Museum Boymans-van Beuningen

In the foreword to the catalogue of this exhibition, Wim Crouwel refers to the more than 50 works on display here as constituting a retrospective. The term seems both appropriate and incongruous in discussing Scholte’s work. On the one hand, a retrospective simply comprises a survey of work from a particular period of time. Yet Scholte has produced a wide-ranging body of work that delineates a number of histories. His references are both personal and art historical; they are directed toward the mediation of traditional approaches through the processes of mass communication. The paintings present a viewpoint that is weighted in irony, as well as a strong sense of spontaneity and paradox. Each reference to painting is matched by a reference to the display and disposition of the same. This is a retrospective in which history is collapsed, in which art sits uncomfortably in a post-Conceptualist void.

Unlike the work of artists such as Jeff Koons and Haim Steinbach, which focuses on commodity fetishism, Scholte’s art is based on differentiating between the contemporary object and its referent. His works based on Manet’s Olympia, such as Utopia, 1986, constitute a series of displacements. An artist’s wooden instructional doll takes the place of the prostitute. The maid becomes the caricatured figure of a black servant bearing a tray. These changes imply the mutability of the original work’s arrangement of pictorial elements.

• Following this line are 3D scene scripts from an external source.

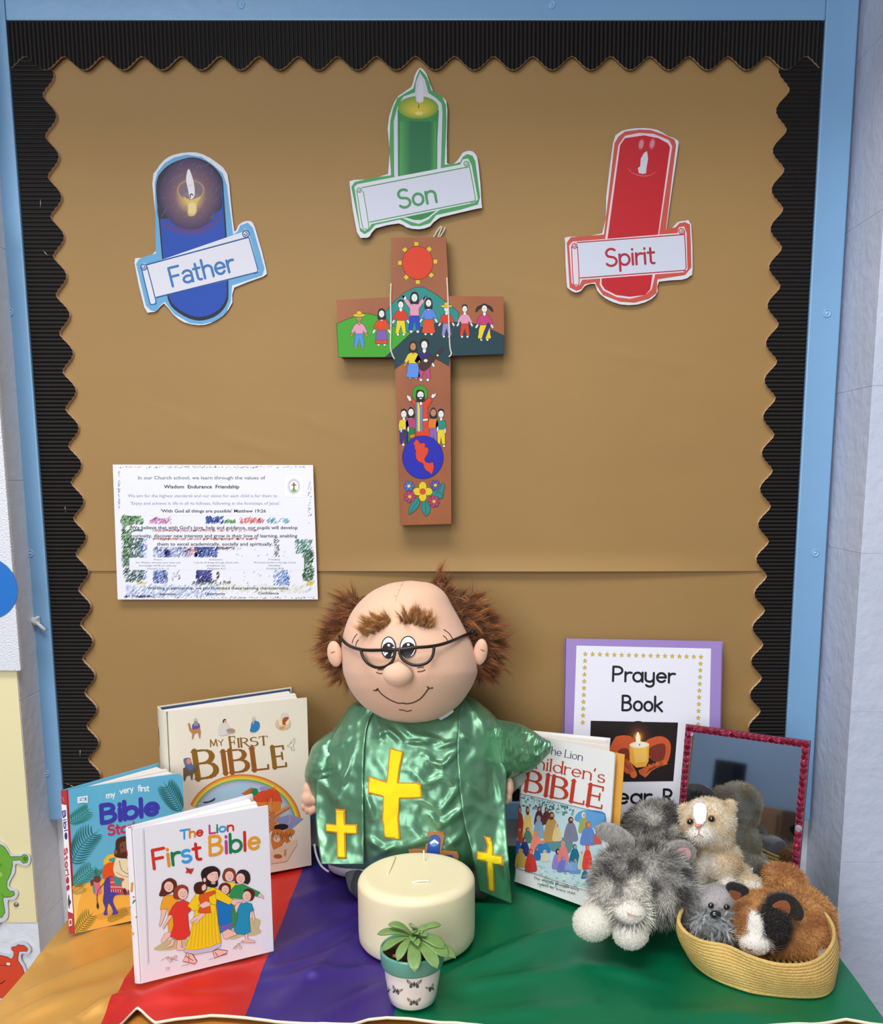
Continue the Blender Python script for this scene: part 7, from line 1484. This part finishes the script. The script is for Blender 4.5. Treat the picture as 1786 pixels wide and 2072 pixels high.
def eye(u, v, r, bv, par, ring=True, lift=.0012):
    h, n_ = hit(bv, u, v, lift)
    if h is None: return
    if ring: ellipsoid('eye_ring', h, (r*1.2, r*.6, r*1.2), AM, par, sub=2)
    ellipsoid('eye', h-np.array([0, r*.45, 0]), (r, r*.8, r), GE, par, sub=3)
eye(1398, 1662, .0038, ccb, cbody, lift=.0028); eye(1438, 1657, .0040, ccb, cbody, lift=.0030)
h, _ = hit(ccb, 1413, 1674, .0045); ellipsoid('nose', h, (.0042, .0026, .0026), M('pink_stitched_nose', '#d98e80', rough=.6), cbody)
seamline('mouth', [(1413, 1680), (1413, 1688), (1406, 1693)], .0005, M('pink_thread', '#b98478', rough=.8), cbody, ccb, .0040); seamline('mouth', [(1413, 1688), (1421, 1693)], .0005, M('pink_thread'), cbody, ccb, .0040)
bz = drape('white_blaze', [(1404, 1650), (1405, 1635), (1410, 1629), (1420, 1628), (1428, 1632), (1430, 1645), (1428, 1660), (1422, 1668), (1410, 1668)], ccb, .0040, M('white_short_plush', '#f0ebe4', rough=.95, sheen=.3), cbody, 5)
tp = onY(1500, 1790, YCc+.03); tagq = prism('care_tag', [tp, tp+(.012, .002, .004), tp+(.018, .010, .020), tp+(.006, .010, .018)], (0, .0004, 0), M('white_label', '#d8dadc', rough=.6), ct)
# ---- grey shaggy dog in the basket
d1, d2, d3 = lin('#b0aaaa', '#94908f', '#c2c6c8')
dg_ = thing('toy_dog', 'small shaggy grey plush dog with black nose in the left of the basket', 'soft toy', onZ(1450, 1905, .01))
YD = -.326
def dcol(P):
    pp = pxof(P); t = np.clip(.5+1.2*nz_(P, 80, 7), 0, 1); C = cmix(d2, d1, t); b = np.clip((pp[:, 1]-1850)/22, 0, 1)[:, None]*.8; return C*(1-b)+d3*b*.9
dparts = [(onY(1447, 1830, YD), (.0270, .024, .0250)), (onY(1446, 1864, YD-.008), (.0310, .024, .0220)), (onY(1446, 1853, YD-.022), (.0105, .010, .009)), (onY(1417, 1806, YD+.006), (.0085, .008, .0105)), (onY(1478, 1808, YD+.006), (.0085, .008, .0105)), (onY(1455, 1880, YD+.02), (.030, .032, .026))]
dbody = blob('body', dparts, .0022, SKINM, dg_, 3, dcol)
furry('fur', dbody, 5000, .0030, .0005, dcol, grav=.1, rand=.5, root=.8, tip=1.05, noseless=lambda P, pp: (pp[:, 1] < 1848))
P, N = sample(dbody, 1500); pp = pxof(P); k = (pp[:, 1] > 1838) & ~(inell(pp, 1447, 1850, 14, 11) < 1) | (np.abs(pp[:, 0]-1447) > 36) & (pp[:, 1] > 1815); P, N = P[k], N[k]
clumps('shaggy_fur', P, N+np.array([0, -.1, -.2])+nr.normal(size=P.shape)*.6, 16, .0095, .0006, .0009, ['#b4babd', '#c6cacc', '#9da0a5', '#d8dbdc'], dbody, .55, .3, 1.1)['kind'] = 'stuff'
dbv = bvh_of(dbody); eye(1438, 1831, .0036, dbv, dbody, False, .0026); eye(1467, 1834, .0036, dbv, dbody, False, .0026)
h, _ = hit(dbv, 1447, 1852, .0015); ellipsoid('nose', h, (.0068, .0045, .0056), M('black_plastic_nose', '#15141a', rough=.2, spec=.7, coat=.5), dbody)
# ---- calico guinea pig in the basket
b1, b2, bk1, wh = lin('#d09a5a', '#a96c38', '#1d1917', '#efeae2')
gp = thing('toy_guinea_pig', 'brown, black and white plush guinea pig in the right of the basket', 'soft toy', onZ(1600, 1945, .01))
YG = -.352
def gcol(P):
    pp = pxof(P); t = np.clip(.5+1.3*nz_(P, 60, 3), 0, 1); C = cmix(b2, b1, t)
    k = (P[:, 1] < YG+.03); bkm = (np.clip(2.2-2*inell(pp, 1566, 1866, 38, 58, -.12), 0, 1)*k)[:, None]; C = C*(1-bkm)+bk1*bkm
    w_ = np.clip(2.5-2*inell(pp, 1528, 1872, 16, 31, -.15), 0, 1)+np.clip(2.5-2*inell(pp, 1526, 1912, 34, 25, .15), 0, 1); w_ = (np.clip(w_, 0, 1)*(P[:, 1] < YG-.005))[:, None]; C = C*(1-w_)+wh*w_
    f_ = np.clip(2-2*inell(pp, 1664, 1932, 12, 16), 0, 1)[:, None]; return C*(1-f_)+wh*f_
gparts = [(onY(1541, 1862, YG), (.0345, .030, .0345)), (onY(1527, 1908, YG-.022), (.0185, .015, .0130)), (onY(1535, 1885, YG-.014), (.020, .016, .018)), (onY(1612, 1862, YG+.045), (.044, .044, .040)), (onY(1632, 1900, YG+.022), (.034, .034, .032)), (onY(1585, 1890, YG+.02), (.034, .034, .030)),
          (onY(1590, 1795, YG+.085), (.024, .024, .028)), (onY(1572, 1772, YG+.100), (.016, .016, .015)), (onY(1655, 1925, YG+.004), (.014, .012, .014))]
gbody = blob('body', gparts, .0028, SKINM, gp, 4, gcol)
isw = lambda pp: (inell(pp, 1528, 1872, 13, 28, -.15) < 1) | (inell(pp, 1526, 1912, 33, 24, .15) < 1)
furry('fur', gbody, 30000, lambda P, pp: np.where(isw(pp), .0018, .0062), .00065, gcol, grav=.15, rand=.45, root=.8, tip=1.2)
gbv = bvh_of(gbody)
ear('ear', [(1470, 1794), (1480, 1787), (1498, 1790), (1514, 1799), (1512, 1808), (1496, 1816), (1484, 1812), (1474, 1804)], YG-.010, YG-.018, '#1f1b19', gp, .004, .002, 900, inner=([(1476, 1803), (1490, 1804), (1500, 1810), (1490, 1822), (1480, 1816)], '#7a4220'))
er = cr([(1552, 1822), (1562, 1812), (1582, 1808), (1604, 1814), (1620, 1832), (1626, 1850), (1622, 1862), (1612, 1862), (1604, 1850), (1598, 1838), (1590, 1846), (1578, 1842), (1562, 1832)], 4)
ear('ear', [(1552, 1822), (1562, 1812), (1582, 1808), (1604, 1814), (1620, 1832), (1626, 1850), (1622, 1862), (1610, 1862), (1602, 1850), (1596, 1856), (1586, 1860), (1574, 1846), (1560, 1836)], YG-.020, YG-.012, '#1c1816', gp, .005, .002, 1400, inner=([(1563, 1834), (1576, 1824), (1592, 1824), (1599, 1836), (1596, 1850), (1588, 1858), (1580, 1846)], '#9a5528'))
seamline('nose', [(1509, 1916), (1515, 1920), (1522, 1920)], .0010, M('brown_nose_thread', '#a5735a', rough=.8), gbody, gbv, .0020)
for (p0_, p1_) in (((1552, 1924), (1590, 1918)), ((1552, 1926), (1585, 1926)), ((1552, 1922), (1592, 1912))): tube('whisker', [onY(p0_[0], p0_[1], YG-.028), onY((p0_[0]+p1_[0])/2, (p0_[1]+p1_[1])/2-1, YG-.030), onY(p1_[0], p1_[1], YG-.026)], .0003, M('grey_whisker', '#6a6c6e', rough=.5), gbody, seg=4)
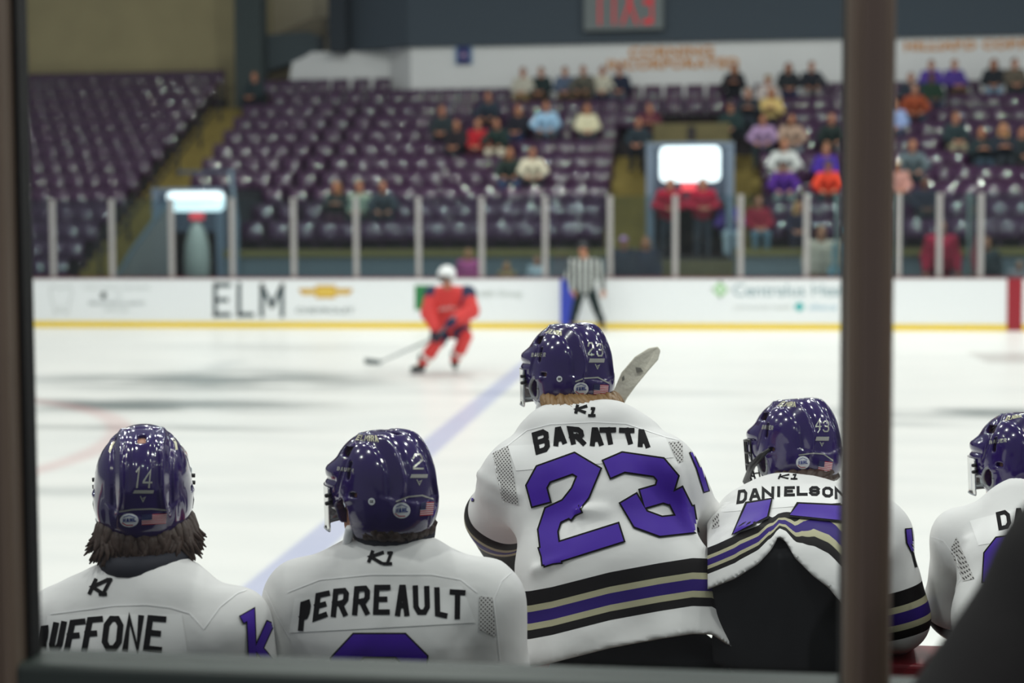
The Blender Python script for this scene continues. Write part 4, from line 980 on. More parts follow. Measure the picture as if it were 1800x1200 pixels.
# ---- helmet
def smooth(a, b, x): t = np.clip((x - a) / (b - a), 0, 1); return t * t * (3 - 2 * t)
def f_helmet(q, earhole=True):
    x, y, z = q; ax = np.abs(x); xa = (ax, y, z)
    rear = sm(ell(q, (0, .012, .008), (.107, .130, .123)), ell(q, (0, .030, -.052), (.095, .112, .088)), .03); rear = sm(rear, ell(xa, (.072, .006, -.05), (.037, .076, .072)), .025)
    front = sm(ell(q, (0, -.012, .006), (.104, .128, .117)), ell(xa, (.060, -.052, -.012), (.043, .080, .062)), .02)
    front = sm(front, ell(xa, (.050, -.060, .030), (.050, .073, .026)), .012)
    d = sm(rear, front, .006)
    up = smooth(-.06, .0, z); rr = smooth(-.04, -.015, y)
    d = d + .0055 * np.exp(-((y + .012 - .35 * (z - .05) * (z < .05)) / .006) ** 2) * smooth(-.03, .01, z)        # seam between the two shells
    d = d - .011 * np.exp(-((ax - .045 - .016 * smooth(.03, -.08, z)) / .0075) ** 2) * up * rr
    d = d + .004 * np.exp(-((ax - .030) / .008) ** 2) * smooth(.02, .05, z) * rr + .0045 * np.exp(-((ax - .062) / .005) ** 2) * up * rr
    d = d - .003 * smooth(-.030, -.036, z - .25 * ax) * smooth(.03, .06, y) * smooth(.085, .07, ax)
    d = d - .0035 * np.exp(-((z + .030 - .3 * y) / .008) ** 2) * smooth(.075, .09, ax) * smooth(.06, .02, y)
    d = d + .004 * np.exp(-((z - .012) / .005) ** 2) * smooth(-.03, -.05, y) * smooth(.055, .075, ax)
    d = smax(d, z - .1225, .012)
    inner = sm(ell(q, (0, 0, .0), (.095, .128, .108)), ell(q, (0, .028, -.07), (.084, .101, .115)), .02)
    yc = [-.2, -.075, -.05, .05, .2]; zc = np.interp(y, yc, [.012, .012, -.10, -.122, -.124]); zs = np.interp(y, [-.2, -.118, -.112, -.062, -.045, .05, .2], [-.045, -.045, -.058, -.066, -.104, -.122, -.124])
    k = smooth(.055, .08, ax); d = smax(d, zc * (1 - k) + zs * k - z, .006)
    d = smax(d, -inner, .003)
    if earhole: d = smax(d, -ell(xa, (.11, -.010, -.052), (.05, .020, .027)), .004)
    d = smax(d, -rbx(xa, (0, .048, .118), (.009, .020, .03), .004), .003)
    d = smax(d, -rbx(xa, (.083, -.030, .078), (.03, .020, .0105), .004), .003)
    d = smax(d, -rbx(xa, (.108, .010, .040), (.02, .0065, .020), .004), .003)
    d = smax(d, -rbx(xa, (.108, .034, -.012), (.02, .012, .005), .003), .003)
    d = smax(d, -rbx(xa, (.05, -.132, .050), (.03, .03, .005), .003), .003)
    return d
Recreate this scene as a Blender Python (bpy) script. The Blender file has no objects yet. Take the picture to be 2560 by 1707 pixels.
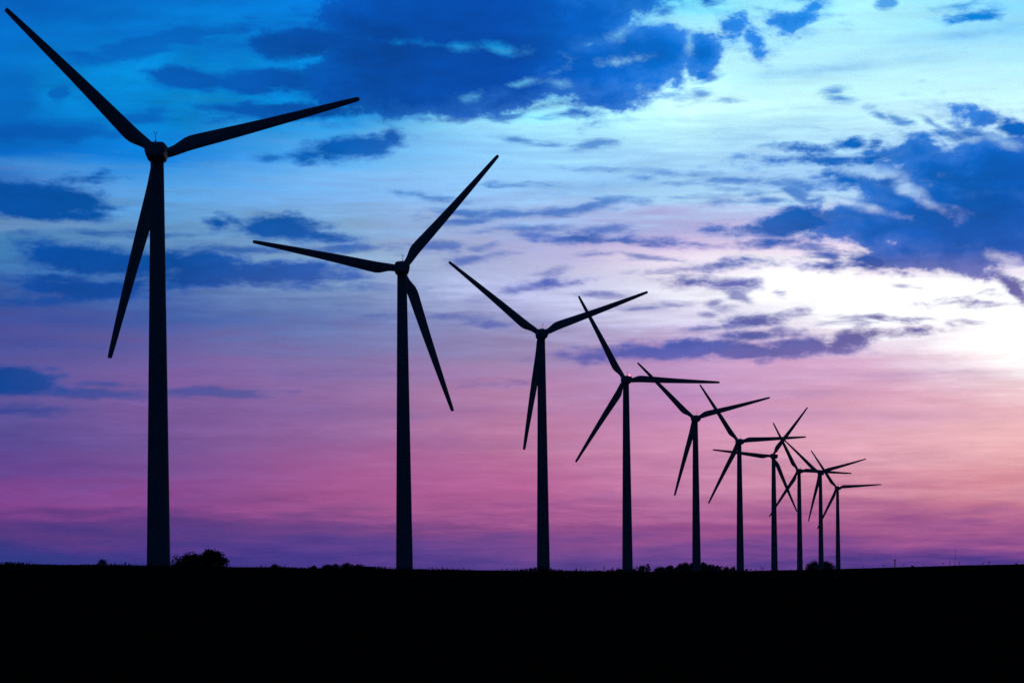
import bpy, bmesh, math, random
from math import radians, sin, cos, pi, atan, sqrt, hypot
from mathutils import Vector, Matrix

S = bpy.context.scene
COL = S.collection
S.cycles.use_adaptive_sampling = True
S.cycles.adaptive_threshold = 0.008
S.cycles.adaptive_min_samples = 24
S.cycles.use_denoising = False
R = random.Random(7)

# ------------------------------------------------------------------ camera
F = 6044.0            # focal length in photograph pixels (2560 wide) = 85 mm
EYE = 1445.4          # photograph row of the camera's eye level
CX = 1280.0
cam = bpy.data.cameras.new("camera")
cam.sensor_width = 36.0
cam.lens = 85.0
cam.shift_y = (EYE - 853.5) / 2560.0
cam.clip_start = 0.5
cam.clip_end = 60000.0
camo = bpy.data.objects.new("camera", cam)
COL.objects.link(camo)
camo.location = (0, 0, 0)
camo.rotation_euler = (radians(90), 0, 0)
S.camera = camo

# ------------------------------------------------------------------ exposure
S.view_settings.view_transform = 'Standard'
S.view_settings.look = 'None'
S.view_settings.exposure = 0.0
S.view_settings.gamma = 1.0
S.view_settings.use_curve_mapping = False

# ------------------------------------------------------------------ sun (behind the clouds at the right)
SUN_AZ, SUN_EL = radians(11.0), radians(4.5)
sl = bpy.data.lights.new("sun", 'SUN')
sl.energy = 0.006
sl.angle = radians(10)
sl.color = (1.0, 0.86, 0.74)
so = bpy.data.objects.new("sun", sl)
COL.objects.link(so)
sd = Vector((sin(SUN_AZ) * cos(SUN_EL), cos(SUN_AZ) * cos(SUN_EL), sin(SUN_EL)))
so.rotation_euler = sd.to_track_quat('Z', 'Y').to_euler()
so.location = sd * 300

# ------------------------------------------------------------------ dusk sky
def lin(c):
    o = []
    for v in c:
        v = v / 255.0
        o.append(v / 12.92 if v <= 0.04045 else ((v + 0.055) / 1.055) ** 2.4)
    return o


def sky_pt(px, py):
    """photograph pixel -> sky coordinates (azimuth, elevation) * focal length / 1000"""
    x = (px - CX) / F
    z = (EYE - py) / F
    az = math.atan(x)
    el = math.atan2(z, hypot(1, x))
    return az * F / 1000, el * F / 1000


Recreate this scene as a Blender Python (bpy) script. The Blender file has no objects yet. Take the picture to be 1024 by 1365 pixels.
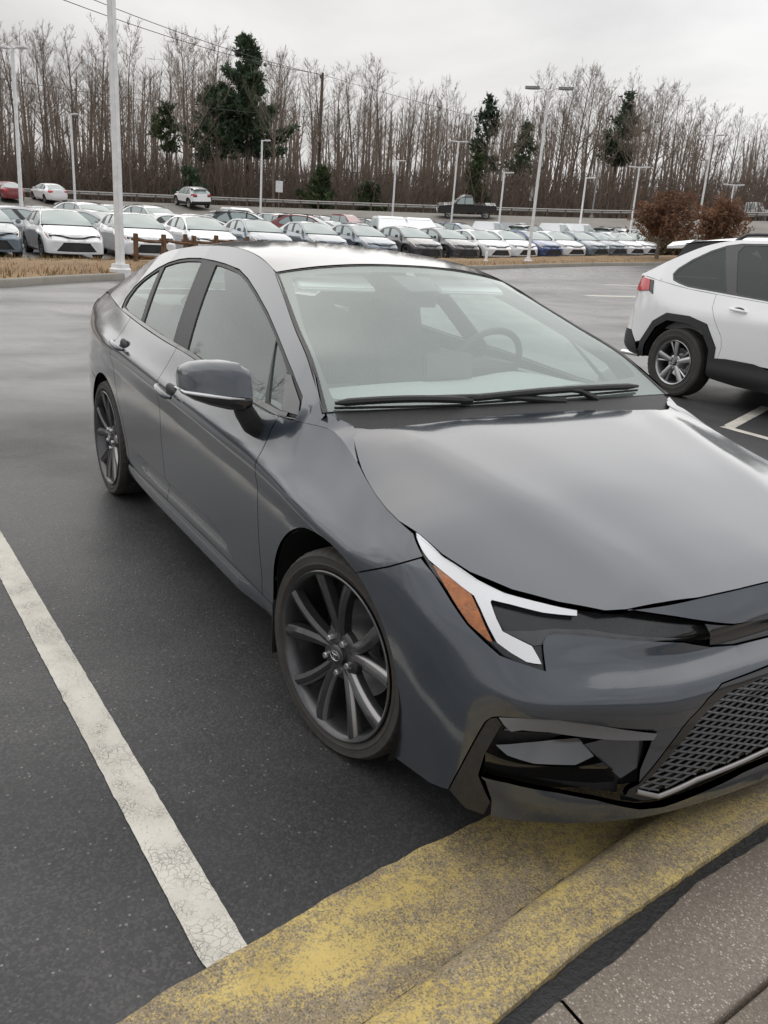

Appropriation, for Scholte, is no dead end: it opens up a series of possibilities for reinscribing meaning. Like the title of one of his rug pieces, Faites vos jeux (Make your bets, 1988), it propels notions of history and development into the world of chance. There are no sacred cows—only good bets. Reproduktie verplicht (Reproduction obliges, 1986) makes these strategies even clearer. Over a painting of two cherubs, Scholte places a set of color bars. A sentence at the bottom reads, “These colors have been selected as representative of those inks commonly used in photomechanical reproduction.” The artist blithely superimposes the classical and the commercial, appropriation upon appropriation; even his Zelfportret (Self portrait, 1988) consists of a large copyright symbol.

Scholte’s brand of perpetual displacement extends to the catalogue—a representation of the exhibition at one remove. The catalogue resembles a coloring book, and is made up of short commentaries and reviews of Scholte’s work. Criticism here represents a certain type of validation, one that helps determine how the works are represented. The paintings, their historical and contemporary references, whatever is written about them—all these factors combine to produce one text. On the inside cover is a ranking of the 100 best young artists, which lists, in Billboard fashion, information such as year of birth, previous ranking, cost of works, country, and gallery. From Enzo Cucchi, clocking in at #1 (up from #5 in 1984), to Christa Näher in the 100th slot, the art world is perfectly incorporated into a commodified package.

Perhaps the term “retrospective” here might be replaced by “greatest hits.” Always a surefire marketing strategy in the world of music, these collections require a certain amount of complicity on the part of the listener, since it is the listener’s memory that is being tapped. For Scholte, with his labyrinth of references and his insistence on situating his work as commodity, this complicity is crucial. Without it, the hits become misses, fired into an ahistorical void.